Ghana’s National Entrepreneurship and Innovation Programme (NEIP) has earned international acclaim, with the World Bank spotlighting it as a model initiative in Africa’s drive to transform agriculture into a powerful engine for job creation and economic inclusion. In a strategic policy shift aimed at scaling agribusiness and food systems across the continent, the World Bank Group has committed to doubling its agribusiness investment to $9 billion annually by 2030.
The announcement was made in a joint blog by Ousmane Diagana, World Bank Vice President for Western and Central Africa; Chakib Jenane, Regional Director for Sustainable Development; and Steven Were Omamo, Senior Agricultural Economist
The blog titled, “The Hidden Jobs Engine: Unleashing the Potential of Agriculture in Sub-Saharan Africa” praised NEIP as a “promising example of good practices” in transforming agriculture through entrepreneurship.
Launched in 2017, the NEIP was created as a flagship initiative by the Government of Ghana to support start-ups and small businesses, with a special focus on job creation. Its mandate includes providing business development services, training, access to funding, and policy support to new and early-stage businesses across all sectors, with agribusiness being a major focus.

Through initiatives like the Presidential Business Support Programme (PBSP) and the Greenhouse Village Project, NEIP supported over 19,000 businesses and trained more than 45,000 young entrepreneurs. The programme has been instrumental in building Ghana’s capacity for agro-processing, climate-smart agriculture, and youth-led innovation in food production and distribution.
One such success story is Francis Kwame Panford, a dedicated pig farmer and a beneficiary of the NEIP Business Support Programme. While he also raises ducks and a few goats, his primary focus is on pig farming. Through hard work and expertise, Mr Panford ensures high-quality livestock production, contributing to the agricultural sector’s growth and sustainability.
Its partnership with private sector actors and financial institutions, as well as the collaboration with development agencies, has further amplified its impact. NEIP’s inclusive approach, emphasizing women and youth participation, aligns closely with the World Bank’s vision of a job-rich and innovation-driven agrifood system.

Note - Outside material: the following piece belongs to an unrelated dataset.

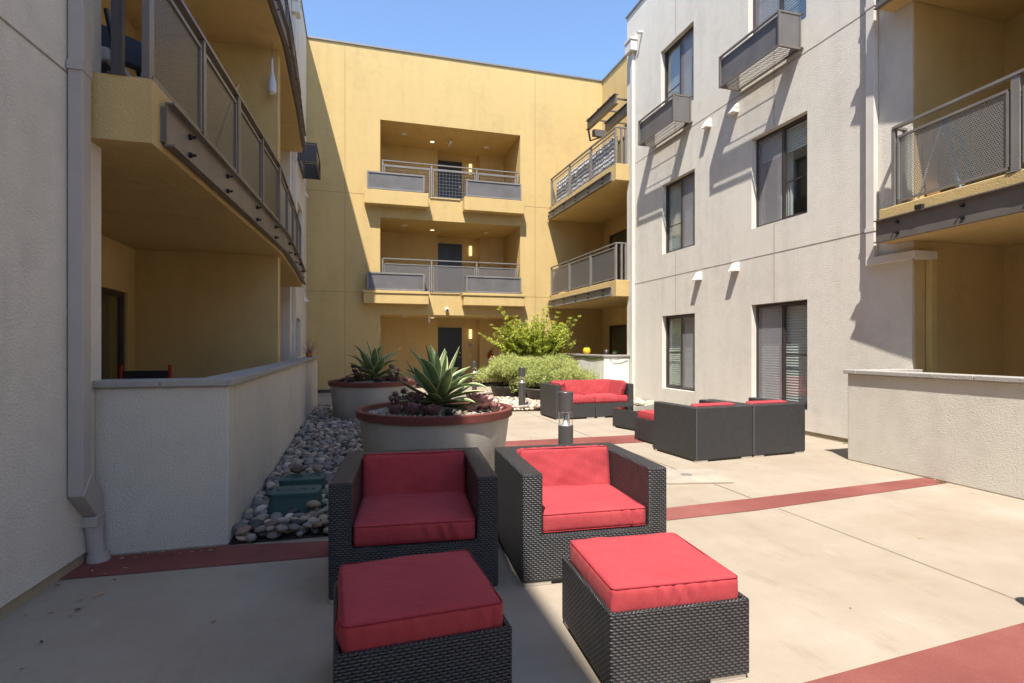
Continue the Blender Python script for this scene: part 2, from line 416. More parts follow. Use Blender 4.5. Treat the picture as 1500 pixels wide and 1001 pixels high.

A Strategic Shift for Africa
In its blog, the World Bank identified five major strategic shifts necessary to unlock the full potential of Africa’s agrifood sector:
From productivity to job-rich value chains: Transitioning from a narrow focus on yields to broader ecosystems that drive employment.

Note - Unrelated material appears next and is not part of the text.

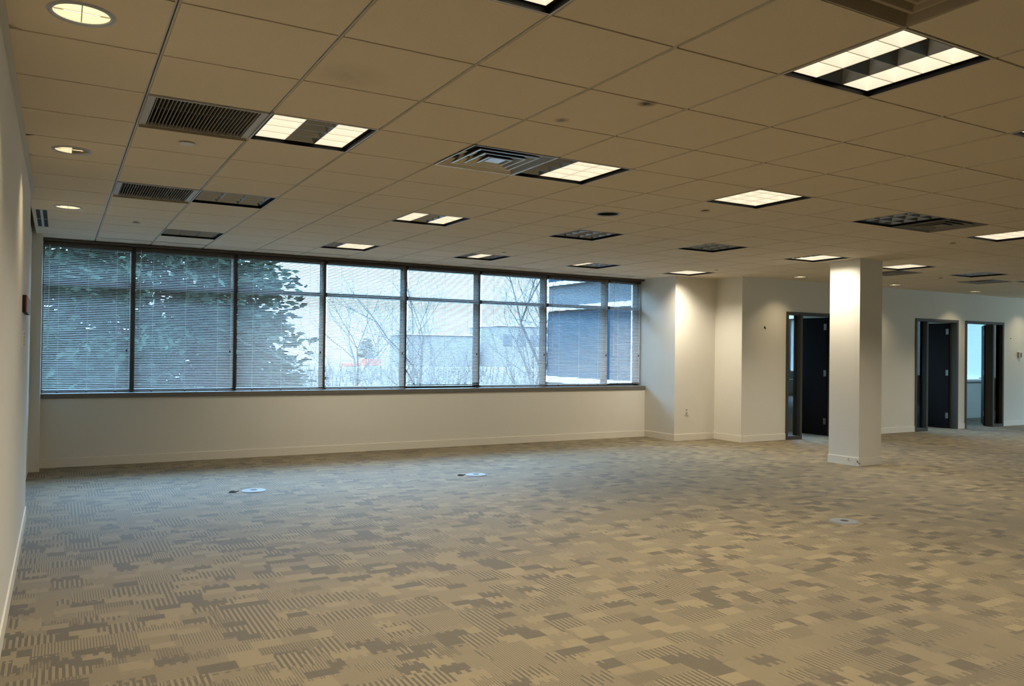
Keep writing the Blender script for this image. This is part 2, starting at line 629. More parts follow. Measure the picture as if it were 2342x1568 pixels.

Scaling youth-focused skills programmes: Training youth in digital technologies, climate-smart farming, and mechanization to spark innovation.
Strengthening rural infrastructure: Investments in roads, energy, and storage to reduce costs and improve market access. Reforming land and finance systems: Making credit and land more accessible to women and youth.
Aligning public and donor investments: Prioritizing job intensity and redirecting subsidies to impactful innovation
Nigeria’s Anchor Borrowers Programme was also cited as a notable example, though the World Bank emphasized the importance of consistency in implementation and follow-up.
With some 362 million young Africans expected to enter the workforce over the next decade and only 151 million jobs projected to be available, the mismatch, the Bank maintains “is stark,” noting that agriculture is being reimagined not as a safety net but as a frontier for economic transformation.

The decision of the World Banks to channel $9 billion annually into agribusiness initiatives by 2030 is expected to bolster such efforts, with NEIP potentially playing a central role in regional knowledge sharing and scaling.
“The question is not whether agriculture can create jobs, but whether governments, donors, and investors will support the sector with the urgency and ambition required. Failure to act risks squandering this opportunity and jeopardizing an entire generation,” Mr Diagana and his colleagues jointly stressed.